Para os otimistas, a Carta Cidadã foi a que mais acreditou no Judiciário. Criou instrumentos de provocação do equipamento estatal encarregado de solucionar conflitos. Não satisfeita com a enunciação de cinco direitos fundamentais no caput do artigo 5º, fez com que desses cinco irradiassem setenta e oito incisos, de maneira tal, que praticamente tudo é direito humano essencial na ordem fundante vigente. Mais ainda, nos parágrafos ao artigo 5º escancarou uma porta de acesso que permite se considerem direitos fundamentais todos aqueles que derivarem de uma interpretação expansiva do texto ou que resultarem de tratados, acordos e convenções firmados pelo Brasil.

O resultado disso é que o STF passa a receber processos que nunca deveriam chegar lá. Pois as Supremas Cortes devem apenas definir o que é compatível com a Constituição e fazem parte da ordem vigente e aquilo que não se compatibiliza, e que não integra o ordenamento. Aqui no Brasil, o STF é o destinatário de praticamente todas as lides. Basta incluir na petição inicial um dispositivo fundante e o processo, certamente, chegará à apreciação do tribunal.

Outras questões fazem com que o STF assuma um papel extraordinariamente amplo. A competência criminal faz com que o STF julgue qualquer habeas corpus que seja impetrado. Pense-se numa circunstância como essa, a do vandalismo praticado em 8 de janeiro de 2023. São mais de mil réus, cujos processos começam e terminam no STF.

Mais uma circunstância que é visível a qualquer bom observador: o Parlamento brasileiro não costuma enfrentar questões polêmicas. Isso faz com que ao Supremo caiba enfrentar temas como a questão da célula-tronco embrionária, a questão afro-descendente, a interrupção da gestação, os transgêneros, a demarcação de terras indígenas, o piso salarial da enfermagem e tantos outros.

Há certa incompreensão daquilo que o STF realiza, devido à exploração midiática, nem sempre afinada com a melhor interpretação do direito. Por exemplo: discutiu-se o retorno da contribuição sindical, extinta por lei. O STF não revogou a lei, mas apenas decidiu que a contribuição assistencial é devida. Algo que não ficou muito claro no noticiário.

Em todos os julgamentos, não houve invasão da função legislativa, nem qualquer desvio, mas decisão insuscetível de crítica, à luz da melhor hermenêutica. O único ativismo aceito pelo próprio STF foi o da união homoafetiva. À falta de lei - mais uma deficiência parlamentar - os juízes adotaram, por analogia, o tratamento conferido às uniões heteroafetivas.
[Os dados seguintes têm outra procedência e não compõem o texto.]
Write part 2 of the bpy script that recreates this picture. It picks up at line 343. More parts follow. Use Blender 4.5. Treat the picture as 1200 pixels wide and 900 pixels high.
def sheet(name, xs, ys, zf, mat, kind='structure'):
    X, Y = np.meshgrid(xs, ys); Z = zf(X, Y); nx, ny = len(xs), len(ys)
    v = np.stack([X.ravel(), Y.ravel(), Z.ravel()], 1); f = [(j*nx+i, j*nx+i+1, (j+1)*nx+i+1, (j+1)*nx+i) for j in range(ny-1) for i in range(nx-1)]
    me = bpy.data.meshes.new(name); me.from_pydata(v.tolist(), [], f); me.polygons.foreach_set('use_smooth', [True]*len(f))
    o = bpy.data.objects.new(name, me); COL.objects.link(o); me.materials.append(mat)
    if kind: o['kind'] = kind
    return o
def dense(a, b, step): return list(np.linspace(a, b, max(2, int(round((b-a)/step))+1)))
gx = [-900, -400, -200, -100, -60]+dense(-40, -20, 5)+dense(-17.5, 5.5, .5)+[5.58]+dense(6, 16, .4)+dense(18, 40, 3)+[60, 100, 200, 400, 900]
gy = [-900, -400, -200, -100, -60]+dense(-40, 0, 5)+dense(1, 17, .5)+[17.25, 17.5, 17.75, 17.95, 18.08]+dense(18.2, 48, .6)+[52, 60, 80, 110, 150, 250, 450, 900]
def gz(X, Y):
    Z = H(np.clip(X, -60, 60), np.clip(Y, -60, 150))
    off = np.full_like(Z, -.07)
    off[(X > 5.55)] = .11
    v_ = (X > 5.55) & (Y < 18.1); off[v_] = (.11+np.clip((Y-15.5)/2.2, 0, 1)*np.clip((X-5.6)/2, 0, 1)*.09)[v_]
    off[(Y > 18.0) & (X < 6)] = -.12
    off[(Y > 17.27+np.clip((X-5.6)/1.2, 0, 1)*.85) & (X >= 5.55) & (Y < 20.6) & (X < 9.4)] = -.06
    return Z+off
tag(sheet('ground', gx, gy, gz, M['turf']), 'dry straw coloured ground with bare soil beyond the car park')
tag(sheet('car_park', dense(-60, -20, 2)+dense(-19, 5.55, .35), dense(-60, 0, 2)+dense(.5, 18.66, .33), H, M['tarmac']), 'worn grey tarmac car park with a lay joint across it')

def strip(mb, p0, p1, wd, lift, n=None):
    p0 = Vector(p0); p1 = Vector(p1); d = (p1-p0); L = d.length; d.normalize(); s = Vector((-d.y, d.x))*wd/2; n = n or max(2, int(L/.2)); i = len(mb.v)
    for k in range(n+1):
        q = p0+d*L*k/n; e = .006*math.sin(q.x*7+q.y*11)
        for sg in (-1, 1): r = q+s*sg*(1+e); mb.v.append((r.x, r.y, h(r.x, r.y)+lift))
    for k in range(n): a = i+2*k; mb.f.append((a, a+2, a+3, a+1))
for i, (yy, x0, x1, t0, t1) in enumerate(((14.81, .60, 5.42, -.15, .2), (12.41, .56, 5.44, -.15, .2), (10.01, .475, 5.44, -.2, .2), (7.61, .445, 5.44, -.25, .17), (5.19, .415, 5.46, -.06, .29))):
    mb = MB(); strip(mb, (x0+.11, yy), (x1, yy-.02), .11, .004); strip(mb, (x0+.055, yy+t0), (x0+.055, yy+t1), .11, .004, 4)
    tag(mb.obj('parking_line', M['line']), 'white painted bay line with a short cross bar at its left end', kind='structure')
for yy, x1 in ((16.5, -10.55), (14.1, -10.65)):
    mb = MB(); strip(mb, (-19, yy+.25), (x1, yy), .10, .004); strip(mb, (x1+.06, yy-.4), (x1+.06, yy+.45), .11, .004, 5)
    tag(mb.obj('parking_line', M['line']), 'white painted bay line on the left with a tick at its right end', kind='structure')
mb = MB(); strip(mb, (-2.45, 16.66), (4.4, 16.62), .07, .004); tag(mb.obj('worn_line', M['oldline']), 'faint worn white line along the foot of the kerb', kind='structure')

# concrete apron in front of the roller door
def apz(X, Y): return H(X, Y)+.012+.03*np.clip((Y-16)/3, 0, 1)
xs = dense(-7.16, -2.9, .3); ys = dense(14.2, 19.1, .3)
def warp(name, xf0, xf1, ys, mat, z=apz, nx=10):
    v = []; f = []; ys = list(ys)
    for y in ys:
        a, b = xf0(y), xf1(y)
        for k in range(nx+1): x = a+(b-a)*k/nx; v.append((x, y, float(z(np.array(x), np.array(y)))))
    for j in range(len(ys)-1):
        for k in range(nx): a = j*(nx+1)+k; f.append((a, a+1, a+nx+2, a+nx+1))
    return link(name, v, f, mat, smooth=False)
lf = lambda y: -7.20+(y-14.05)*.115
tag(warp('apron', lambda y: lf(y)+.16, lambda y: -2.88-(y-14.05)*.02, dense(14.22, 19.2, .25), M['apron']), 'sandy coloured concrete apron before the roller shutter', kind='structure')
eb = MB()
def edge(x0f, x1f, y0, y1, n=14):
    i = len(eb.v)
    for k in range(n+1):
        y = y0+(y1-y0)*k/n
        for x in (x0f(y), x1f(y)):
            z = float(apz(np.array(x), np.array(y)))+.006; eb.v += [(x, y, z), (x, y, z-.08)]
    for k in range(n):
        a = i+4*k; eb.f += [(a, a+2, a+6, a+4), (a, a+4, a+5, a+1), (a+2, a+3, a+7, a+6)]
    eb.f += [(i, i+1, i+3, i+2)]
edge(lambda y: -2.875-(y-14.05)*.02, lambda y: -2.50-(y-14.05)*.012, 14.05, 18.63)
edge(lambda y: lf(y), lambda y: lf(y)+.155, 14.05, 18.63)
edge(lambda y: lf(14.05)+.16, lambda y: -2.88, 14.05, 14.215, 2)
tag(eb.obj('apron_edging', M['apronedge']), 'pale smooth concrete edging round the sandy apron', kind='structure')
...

O constituinte excedeu-se ao multiplicar as modalidades de acesso originário ao STF, ao criar, além da ação direta de inconstitucionalidade, a ação direta de constitucionalidade, a ação direta por omissão e a ação por descumprimento de preceito fundamental. O paradoxo maior é o de que, muito embora tenhamos adotado o modelo rígido, com quórum qualificadíssimo para modificação da Constituição, o texto de 1988 já foi emendado por mais de 130 vezes, além das seis revisões.

O protagonismo do STF não é, por inteiro, responsabilidade de seus ministros. É ocasionado pelas circunstâncias aqui expostas, sem exclusão de tantas outras. Em síntese, a sociedade precisa refletir: cada nação tem o Supremo que merece.